どうにもしようのない心を繰り返す歌詞は泣いています。
そこに追い打ちをかけるように降り続く雨。
雨と涙で滲むネオンの向こうに見える恋は、もう形を失くしているのでしょう。
恋が終わることは分かっているけれど、知らないふりをして長崎の街に雨が降り続きます。
自分が結果を決めた恋だけど
捨てられるのではなく、そうしたのは私
頬にこぼれる なみだの雨に
命も恋も 捨てたのに
出典: 長崎は今日も雨だった/作詞:永田貴子 作曲:彩木雅夫
恋は終わります。雨はまだ降り続いているのに、恋だけは終わりを迎えるのです。
「長崎は今日も雨だった」と切ないタイトルの歌の中で、一番心に沁みるのはこのフレーズ。
終わりにするために「命」と「恋」を捨てました。
命を懸けた恋・恋に命を懸ける、こんな言い回しもあります。
ちょっと重いかもしれないけれど、それほどに恋する相手を好きになったのです。
辛く悲しい恋をしたのは、今回が初めてでは無いのでしょう。
これまでも刹那の恋をして涙を流したことがあります。
続かない恋を楽しんだこともありました。
でも今回は違います。
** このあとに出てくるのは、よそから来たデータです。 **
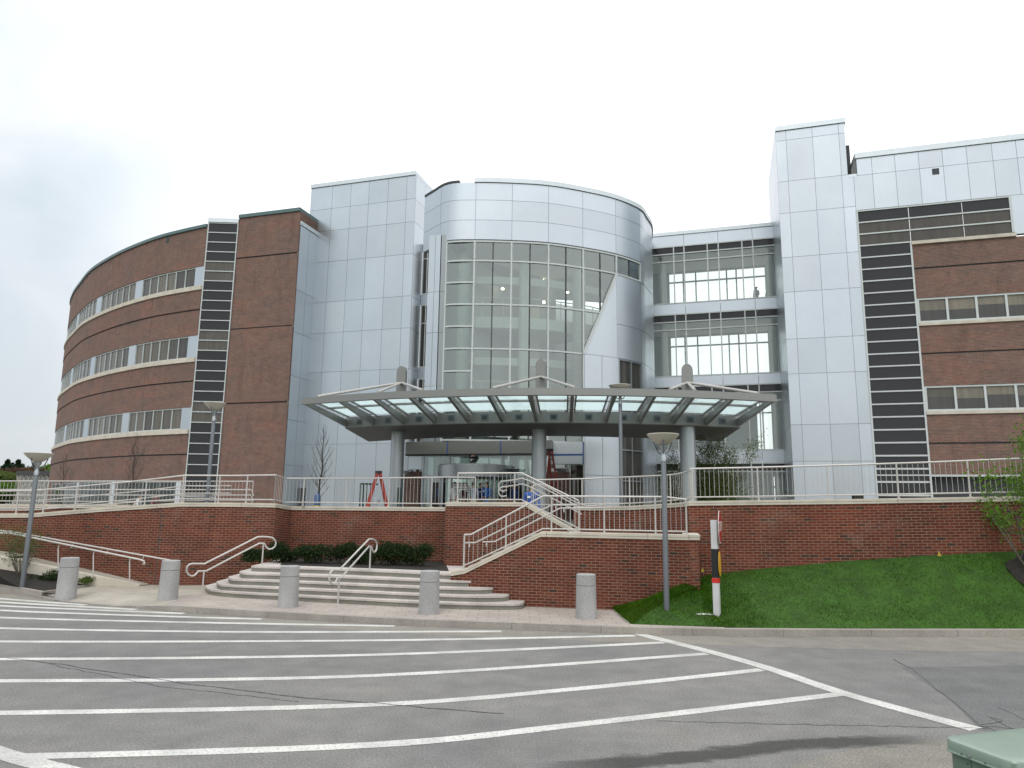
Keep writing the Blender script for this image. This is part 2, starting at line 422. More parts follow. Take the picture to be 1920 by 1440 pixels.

忘れられないのです、恋が続くと思わせてくれたあなたのことを。
自ら飛び込んだ恋に、すべてを投げうって身も心も捧げてしまいました。
でも捨てたのは自分。捨てられたのでは無いのです。
涙をながしたまま恋の終わりを自分に言い聞かせています。
今も後悔や未練は消しきれません。降り続く雨のように、心の中の悲しみは続いたままです。